My wife's trade show is going better than she had ever imagined it would. So her update call this morning before opening resounded with confidence and enthusiasm. As the cock crowed and the crowds entered the exhibition hall, she gave a quick "I love you!" as she hung up to attend to them.
I imagine I will have learned several things by the time she returns from what is to date her longest trip away from the kids and me. One thing I've already learned in her absence is that if our marriage disbands (I conspicuously avoid using the term "fails" there, because one might argue that it has already failed), it would be disastrous for everyone were I to get more than token time. Man, being a mom is hard stuff! I'd be much better as the "fun" parent! Except that my patience invariably expires at the third "ask," upon which I immediately get really, really STERN & LOUD! (Insert obligatory "because I don't have the Spirit" acknowledgment here.)
Of course the kids did their chores this morning -- vacuuming, cleaning the bathrooms, etc. Then I made them gourmet burritos for lunch, which they loved. But after that, I went into "Since I can't take all of them skiing on my own [actually, I could have pulled it off, but it would have been an epic undertaking to A-to-Z it solo], how can we make it through the rest of this day in an upbeat and not-entirely-meaningless way?" Step 1 was for #1 to babysit while #4 napped, #2 went to play with friends, and #3 went with me to the Yogi Bear matinee at the dollar theater.
We entered a few minutes late and had to step past a few people en route from the aisle to our seats next to the wall. After my eyes adjusted to the darkness, I noticed that it was a woman, late-20s or so, with three little kids. Didn't think much about it. After a few minutes, she leaned over to me and asked whether #3 needed a booster seat, and if so, "You can borrow one of ours, we're just fine, or I could grab you one because I'm closer to where they stack them. It's no problem, really. Are you sure you don't want one?" This unusual friendliness manifest itself in a few different ways (giggling at semi-cute comments #3 would make, offers of popcorn, effusive apologies when one of her kids bumped #3's arm on the shared armrest, etc.) and at fairly regular intervals until the end of the show. I wondered whether she was just your run-of-the-mill pleaser, or if there was anything else at play.
When the credits rolled and the lights came back to their semi-dim movie theater glow: a) I saw that she was fairly cute, maybe a 7, slender, average height; b) I noticed that she didn't have a ring; c) I realized that the positions and angles were such that she hadn't been able to (and still couldn't) see my left hand; and d) It was clear that she wasn't in a rush to vacate with her little crew, even though the house was almost empty and they were between us and the aisle.
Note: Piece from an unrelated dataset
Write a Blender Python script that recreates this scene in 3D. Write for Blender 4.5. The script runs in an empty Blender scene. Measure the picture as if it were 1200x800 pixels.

My hypothesis quickly congealed, and in order to test it further, I put my left hand my pocket as we made our mass exit. She glanced at me several times as she guided the kids through the corridor, and one last time as she steered them into the lobby restrooms. I stayed in that spot for a few minutes, and when I saw the first of the kids emerge, I looked down at my phone and pretended to be texting (with just my right hand; my left hand was out of view on #3's back) until she was clearly in my peripheral view. I looked up at her, our eyes held for two, maybe three seconds, then I turned #3 toward the door and we left.
I had a few different thoughts as we got into the car and drove off. The first was of intrigue. Just last week, I had a conversation about divorced LDS mothers with a colleague who until last fall had been in the bishopric of his Draper ward. What he shared both from his own observation in his ward and his knowledge of divorced friends (men and women) jibed to the letter with what I've heard elsewhere, including from my best friend from childhood who is unmarried and who was for several years (but is no longer) very active in the mid-20s to mid-30s Wasatch Front dating scene. For your convenience, I've distilled years of earnest, expert research on the topic into these, the Three Truths of divorced LDS mothers in that age range:
1) "Dangit," (direct quote from first-hand experience reported to me), "they always seem to have to have made a baby or two with the guy before finally deciding that the marriage wasn't going to work."
2) They are both liberated and desperate, this balance shifting more and more toward the latter as the novelty of freedom abates with the passage of time from D-Day. And they're arguably more desperate than their non-LDS counterparts, for reasons beyond just finding at worst male validation --to help blur memories of "the jerk"-- and at best a companion and breadwinner, bearing in mind of course the longstanding pattern of LDS women dropping out of college upon marriage, and the younger-than-average ages at which they marry.
3) This desperation (compounded by the rustiness of the "Knowing When To Stop" tools of a divorcee, especially one who is relatively recently divorced) leads them to "lay it all out there" to prospects, with surprising willingness, speed, frequency and vigor, most likely as a strong maternal instinct (see "breadwinner") in order to hook a man.
So my first thoughts were about that, and I amused myself by wondering (only in passing) whether, if I played my cards right/wrong, I could manage to do something desperate with her tonight. Then my next thoughts, and the ones that lingered, were more sobering, as I pictured my own kids as the ones being schlepped around on a cold and sleety Saturday afternoon by a determined but desperate, divorced mom.